I suggest that he learn from former Prime Minister Shipley, who in 1999 allowed public hearings on the last SIS amendment bill. In the view of the Green Party, the people and the media have the right to be present during submissions on this bill. Submitters are the ones most likely to spot weaknesses in the bill, because unlike normal select committees the Intelligence and Security Committee is chaired by the Minister in charge of the bill, the Prime Minister, who is unlikely to be particularly critical of his own bill. By having the Prime Minister as the committee chairperson it also means that the Intelligence and Security Committee is a hopeless oversight body for the intelligence services. The Minister in charge of the SIS is hardly the person to lead an oversight body, particularly one to which he appoints most of the members. The result is that the SIS is the most unaccountable State agency we have, which is a key reason why the Green Party is voting against this bill. Essentially we do not want to give the SIS greater powers to invade our privacy when it is such an unaccountable organisation with a history of being used against political dissenters.
The Green Party can testify to that because three of its MPs, Catherine Delahunty, Sue Bradford, and myself, have all been provided with their SIS files, showing that our activities for greater social justice in this country drew the attention of the SIS, in my own case for several decades. This spying on dissenters has not ended. More recent cases, such as the Ahmed Zaoui case have not shown the SIS in a good light. Ahmed Zaoui, a democratic politician who had fallen foul of the Algerian military dictatorship was persecuted by the SIS for years until the agency admitted in legal proceedings that it did not really have a case. It was clear that the main concern of the SIS was to please what it called likeminded countries like France, which backed the Algerian dictatorship in its own interests. The rights of Mr Zaoui, who now runs a kebab stall in Palmerston North Square, were very much secondary.
One reason why political dissenters can and have been targeted by the SIS is that its legislated political mandate is very vague.
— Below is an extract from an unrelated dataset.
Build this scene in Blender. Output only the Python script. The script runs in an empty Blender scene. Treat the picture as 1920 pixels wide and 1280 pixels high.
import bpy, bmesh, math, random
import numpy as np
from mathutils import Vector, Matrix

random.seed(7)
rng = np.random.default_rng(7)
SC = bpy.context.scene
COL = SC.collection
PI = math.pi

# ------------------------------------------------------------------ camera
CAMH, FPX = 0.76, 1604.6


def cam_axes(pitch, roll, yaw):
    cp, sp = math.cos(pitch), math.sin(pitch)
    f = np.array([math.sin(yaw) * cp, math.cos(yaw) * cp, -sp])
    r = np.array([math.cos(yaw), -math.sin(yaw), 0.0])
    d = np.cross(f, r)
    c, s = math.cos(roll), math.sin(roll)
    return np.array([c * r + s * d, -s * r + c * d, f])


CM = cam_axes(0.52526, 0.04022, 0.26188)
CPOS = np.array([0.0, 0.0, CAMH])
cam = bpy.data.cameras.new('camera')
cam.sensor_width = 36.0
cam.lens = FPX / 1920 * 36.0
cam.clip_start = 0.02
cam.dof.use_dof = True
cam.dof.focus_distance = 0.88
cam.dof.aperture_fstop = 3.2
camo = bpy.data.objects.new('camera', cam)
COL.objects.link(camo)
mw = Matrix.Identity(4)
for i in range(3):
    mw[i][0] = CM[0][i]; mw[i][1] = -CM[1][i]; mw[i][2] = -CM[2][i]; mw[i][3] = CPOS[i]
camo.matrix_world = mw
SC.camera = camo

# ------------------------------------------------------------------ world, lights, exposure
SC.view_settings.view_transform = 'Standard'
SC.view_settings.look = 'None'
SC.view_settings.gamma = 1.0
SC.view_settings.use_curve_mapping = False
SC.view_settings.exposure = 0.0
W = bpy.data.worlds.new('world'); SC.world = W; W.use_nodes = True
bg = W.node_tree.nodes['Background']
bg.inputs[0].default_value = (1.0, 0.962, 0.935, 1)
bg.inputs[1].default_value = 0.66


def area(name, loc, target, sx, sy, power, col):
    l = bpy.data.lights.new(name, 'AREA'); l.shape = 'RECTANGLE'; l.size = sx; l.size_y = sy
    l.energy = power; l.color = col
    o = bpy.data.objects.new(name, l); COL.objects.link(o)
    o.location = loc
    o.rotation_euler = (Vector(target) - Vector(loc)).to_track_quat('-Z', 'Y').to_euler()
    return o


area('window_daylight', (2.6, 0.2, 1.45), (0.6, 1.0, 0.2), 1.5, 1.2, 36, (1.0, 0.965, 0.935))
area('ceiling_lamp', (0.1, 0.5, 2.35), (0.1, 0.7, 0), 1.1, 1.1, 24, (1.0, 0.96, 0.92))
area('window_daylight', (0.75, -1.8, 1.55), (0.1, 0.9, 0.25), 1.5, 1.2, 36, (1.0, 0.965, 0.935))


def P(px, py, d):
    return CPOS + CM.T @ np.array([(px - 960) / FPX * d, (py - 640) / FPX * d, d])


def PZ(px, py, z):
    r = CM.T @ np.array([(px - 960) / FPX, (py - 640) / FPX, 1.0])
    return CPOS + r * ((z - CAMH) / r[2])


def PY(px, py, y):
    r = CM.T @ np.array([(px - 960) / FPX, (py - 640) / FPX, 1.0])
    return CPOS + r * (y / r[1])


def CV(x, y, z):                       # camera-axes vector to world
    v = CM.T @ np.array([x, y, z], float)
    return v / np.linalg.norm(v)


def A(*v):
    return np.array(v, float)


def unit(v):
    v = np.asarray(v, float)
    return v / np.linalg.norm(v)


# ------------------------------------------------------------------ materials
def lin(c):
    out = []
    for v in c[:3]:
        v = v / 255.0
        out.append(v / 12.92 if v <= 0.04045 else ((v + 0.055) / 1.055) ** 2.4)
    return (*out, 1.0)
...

For example, it is able to spy on those who prejudice “the international relations of the Government of New Zealand”. This is something that the Green Party could be guilty of each week in Parliament if one listened to National MPs. They think that the Green Party’s current opposition to the Trans-Pacific Partnership trade and investment agreement, and our request that the Government’s negotiating position be made public, prejudices the international relations of the New Zealand Government. The SIS operates in such great secrecy that it can spy on critics of Government policy with relative impunity. It is hard to argue for more intrusive powers for such an agency, which has clearly transgressed people’s human rights but cannot demonstrate to have done much to improve our safety as a people. This contrasts with the police, which is considerably more open and accountable in its activities. The police also have a mandate to detect politically motivated crime such as terrorism, and it is hard to see an additional and separate role for the SIS other than to spy on those who are actively opposed to the current policies of the Government of the day.
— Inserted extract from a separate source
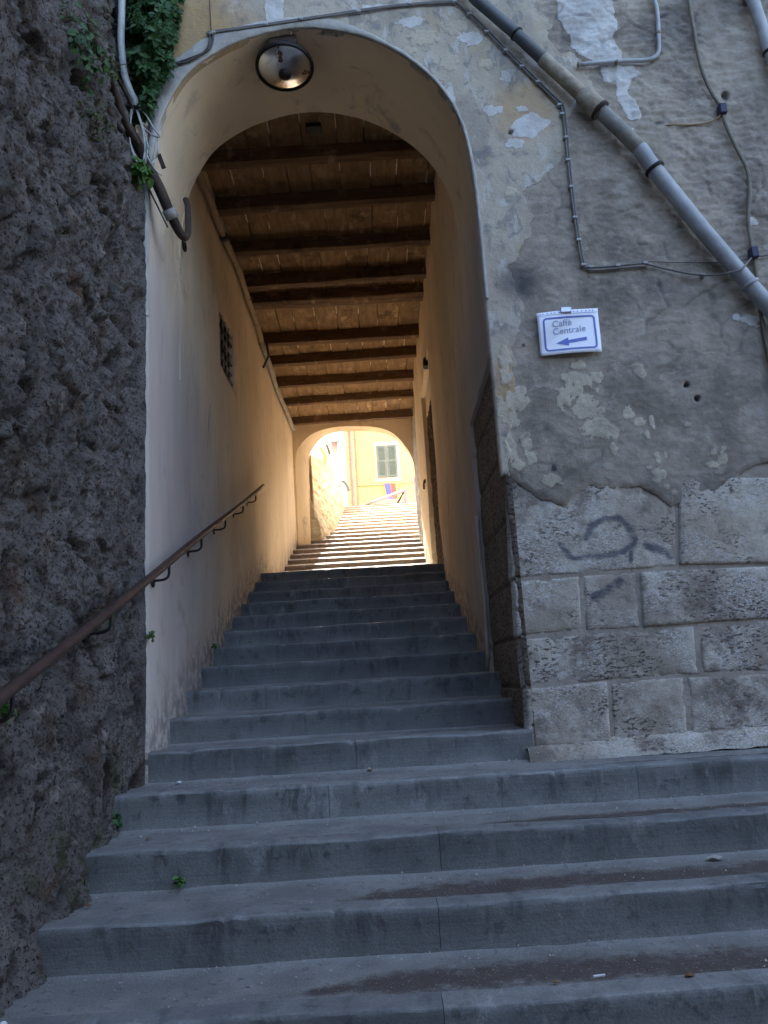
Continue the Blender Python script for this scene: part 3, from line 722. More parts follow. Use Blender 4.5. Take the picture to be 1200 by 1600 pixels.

These changes to the powers of the SIS are being rushed through in unseemly haste, using the spectre of terrorism at next year’s Rugby World Cup as an excuse. Of course, New Zealand does need to have good security around the cup, but I think the police are perfectly capable of handling this. The limiting of alcohol would provide better security at the Rugby World Cup than limiting our civil liberties through granting these spooks extra powers. I think it is unlikely that we will be overrun by terrorists at the World Cup. It should be noted that rugby playing nations are remarkably free of terrorism, and perhaps that says something about rugby as a sport. Mind you, if we are talking about the danger of terrorism it might be more on the field than off the field. Players like Richie McCaw, and now Sonny Bill Williams, could well terrorise their opponents.
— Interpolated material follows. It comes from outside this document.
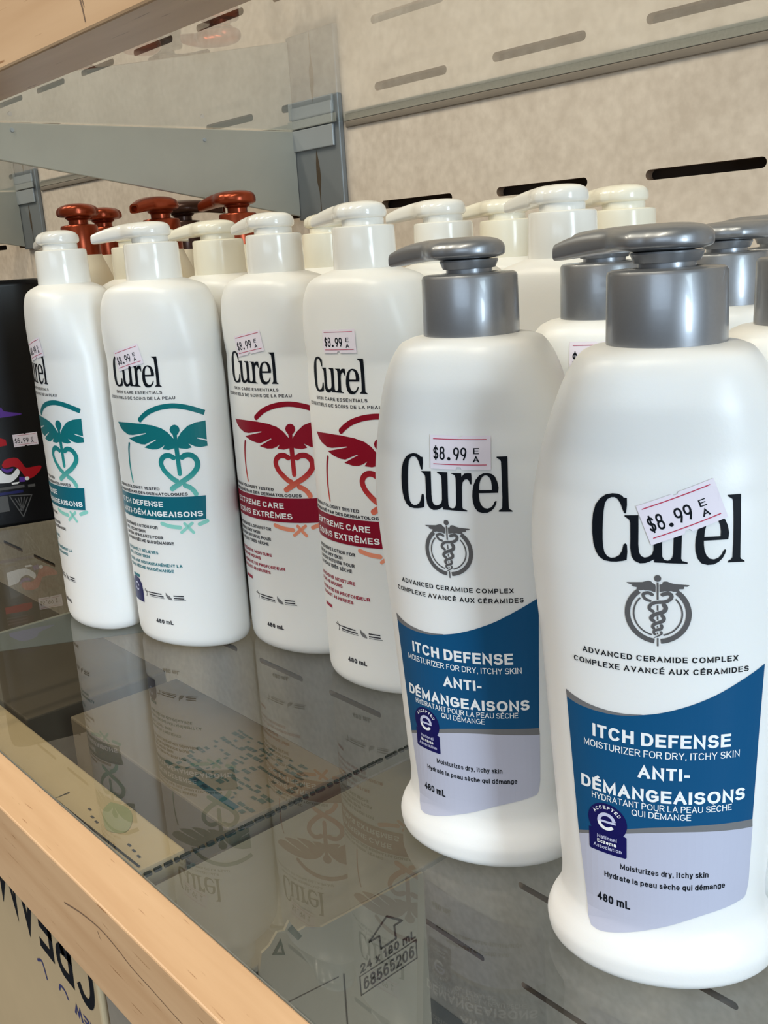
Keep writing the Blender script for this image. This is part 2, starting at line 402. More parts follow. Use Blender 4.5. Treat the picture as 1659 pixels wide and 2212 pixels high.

One of the problems with granting the SIS extra powers in the modern digital technology age is that it enables them to be used in a more intrusive manner than in the past. For example, this bill enables spooks to put tracking devices, under warrant, on a whole grouping of people and track them everywhere they go using global positioning system technology. Also the bill gives the SIS an extra explicit power to “monitor” an audiovisual or electronic interception device covertly placed in someone’s home. The increased sophistication and miniaturisation of such devices allows for more widespread monitoring of people’s private activities. The legislation also makes it easier for warrants to be changed or expanded on authority delegated from the SIS director so that extra phone companies or Internet service providers can be roped in to help intercept the communications of a particular person or group of people. The range of information that the SIS can intercept or collect is explicitly expanded in the bill so that warrants now contain such details as email addresses, user account identifiers, Internet protocol addresses, and Internet storage accounts. Basically whatever a person does on a computer can now be accessed.
This bill takes us one more step down the road to a surveillance State, where more and more of our private activities can be monitored. This spying will almost always take place without us knowing, which accounts for the lack of complaints about SIS surveillance to the Inspector-General of Intelligence and Security. Public reporting by the SIS tells us almost nothing about the spying going on. We do get annual statistics on the number of warrants issued but we have no idea how many people are covered by each warrant. The secretive nature of the SIS and the lack of accountability to Parliament and the people means that it can be more easily harnessed to serve the interests of other States, as I have already explained in the Ahmed Zaoui case. Our Government’s recent defence white paper describes the United States as our stalwart partner, so it is probably the American intelligence agencies we have to worry about bending the SIS towards their interests. In summary, I think that this agency is one that we have to have great suspicions about, particularly about extending its powers. It operates in an unaccountable way. It operates in a secret way with very little oversight from Parliament and the people, and it has a history of spying on political dissenters. In fact, it may be being used by other powers. In the recent case exposed by WikiLeaks of the United States spying on United Nations officials, including former Prime Minister Helen Clark, it may well be that the Waihopai spy station was used, even inadvertently from a New Zealand Government position, in this because Waihopai is integrated into the United States intelligence apparatus. The Green Party will oppose this bill as one that is contrary to New Zealand’s interests and the interests of the privacy of New Zealanders.